How unfair, what snobbery. I’ve been working to remedy those old ways; I write about the process in some form every time I sit down to write about books, it seems.
*
I didn’t accept the invitation to attend the college of my dreams because I was too scared I wouldn’t fit in with all the (surely) more sophisticated, better-read students I was certain to encounter, never taking into account that many of them would in fact come from the same state I did, and that they were much likelier to come from similar areas since that’s pretty much what my state is: a few small cities and a few medium-sized towns, and a lot of farmland. A lot of first-generation college students. A lot of them braver than I was.
I don’t believe in Big Life Regrets, so that’s not what inspires this looking back. Instead, I usually view life as a series of, really, other lives. Maybe that’s why I liked Kate Atkinson’s Life After Life so much. Instead of being reborn constantly, though, I see my other lives branching almost like a family tree: I chose this, I didn’t choose that; this is my life; what would that one have been like? Instead of regretting a sacrificed choice, I try to follow it through to where it would have led me.
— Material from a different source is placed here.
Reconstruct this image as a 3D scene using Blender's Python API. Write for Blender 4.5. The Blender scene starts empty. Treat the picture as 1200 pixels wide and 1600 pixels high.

Sometimes this thought process turns into a short story; other times, it’s a wistful evening of homesickness for a life I didn’t get to experience. Still others, it’s a rambling Book Riot post. Always, it’s much more interesting (for me, anyway) than mere regret.
Where would I be if I’d encouraged that guy break up with his fiancee fifteen years ago? Where would I be if I’d gone to my dream college? I’d be wondering about this life, this weird, quiet little life I pretty much adore and am overjoyed to return to when I close my book for the evening to inhabit and build it, and make up the rules as I go along.